Tattered Textile Industry Turns to Top US Labs

LASER scissors and electronic embedded fingerprints are some of the first fruits of an unusual research partnership aimed at stopping the United States textile industry from slowly unraveling.

To battle low-cost foreign competition, a joint government- industry partnership was formed two years ago, known as AMTEX, to draw on the resources of the US Department of Energy's top national laboratories.

Major US employer

The industry, with 26,000 textile, fiber, and apparel companies, is one of the country's largest employers, providing 2 million jobs to farmers, wool growers, and mill workers -- more than those employed in the US auto, paper, or petroleum refining industries. But during the last 15 years, more than 600,000 jobs have been lost, while imports have steadily increased.

Today, almost 70 percent of the clothing Americans wear is foreign-made or made domestically from foreign textiles; 20 years ago, only 23 percent came from abroad.

To turn the tide on this trend, AMTEX is borrowing a page out of Japan Inc.'s industrial development textbook, working together to beat overseas competition.

Among the ideas developed by AMTEX to date:

* Laser scissors. By using faster textile-cutting technologies manufacturers can afford to cut one garment at a time, rather than thick stacks of fabric. Cuts are more exact, and inventories of each size can be controlled more carefully.

* Computer-aided fabric evaluation provides an inspection system that would weed out defects in fabrics ''on-loom'' and ensure more consistent quality. Currently, most fabric is inspected by people who are not able to stop the production process quickly if they find a defect.

* Electronic embedded fingerprints. Rice-size electronic devices are being developed that could be embedded in clothing. Detectable through boxes and garment bags, the electronic tags can store more information about the item than can traditional bar-coded tags to help control inventory and combat counterfeiting.

* Demand-activated manufacturing architecture. New computer software and systems would link buyers, manufacturers, and suppliers. These ''electronic yellow pages'' would cut down search times for, say, a company that can produce a specific type of blouse, from days into minutes.

Long-term R&D

In 1993, the US government formed the $50 million a year research partnership to find technologies to help the flagging textile industry. A similar joint effort, known as US CAR, was formed to promote cooperation and research in the auto industry. Though the research AMTEX is conducting accounts for only about 5 percent of the industry's total research and development budget, it's considered crucial because it is concentrated on long-term projects that affect the entire industry, says AMTEX executive director Richard Quisenberry.

AMTEX's goal is to ''stabilize the loss of jobs,'' Mr. Quisenberry says, and to recover some of the domestic market share.

Much of AMTEX's research is aimed at cutting down on the ''production pipeline'' time for garments -- now about 66 weeks before an item reaches the retailer.

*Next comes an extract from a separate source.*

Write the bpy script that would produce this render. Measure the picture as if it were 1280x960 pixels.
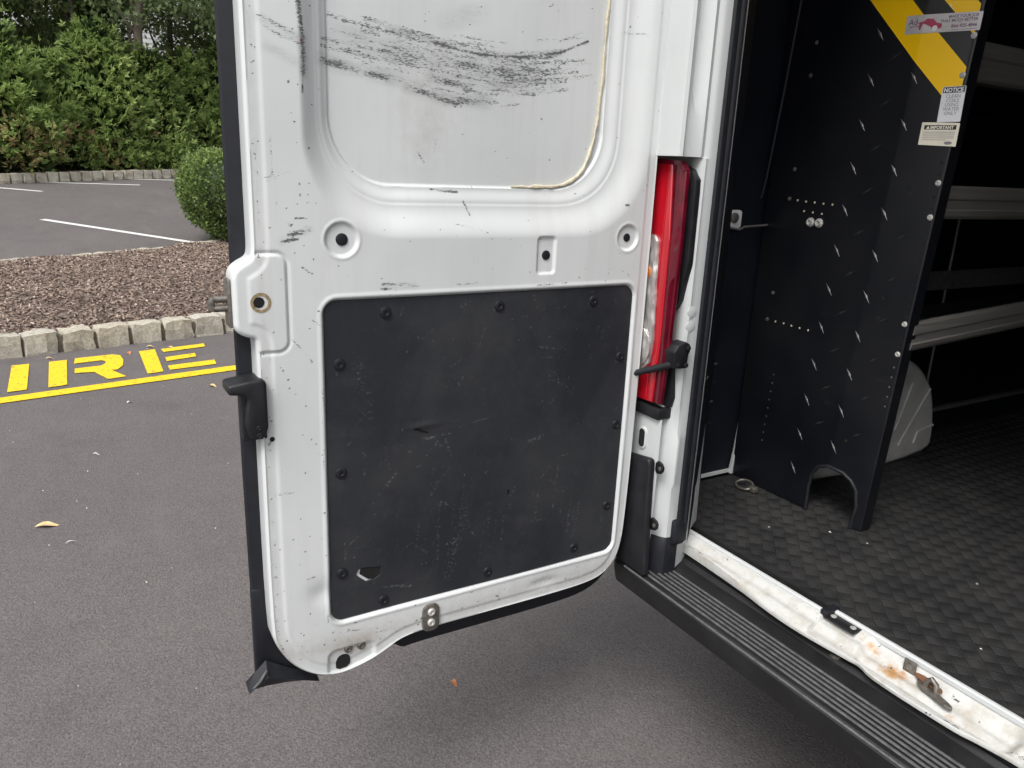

Of those weeks, 55 are spent on inventory and distribution and 11 are spent producing, Quisenberry says.

Cutting ''pipeline'' time in half could save $12 billion a year, says Doug Lemon, AMTEX laboratory program manager. It also enables the industry to respond faster to buyers, allowing them to carry less inventory and have fewer markdowns and items not sold.

If this research pays off in the years to come -- some of the ideas will take six to seven years to implement -- new jobs would be created, many of them high-skill, Quisenberry says.

One branch of AMTEX, the Textile/Clothing Technology Corporation in Cary, N.C., is developing training for these new jobs; most US jobs lost over the last 10 years have been low-skill jobs concentrated in the apparel sector.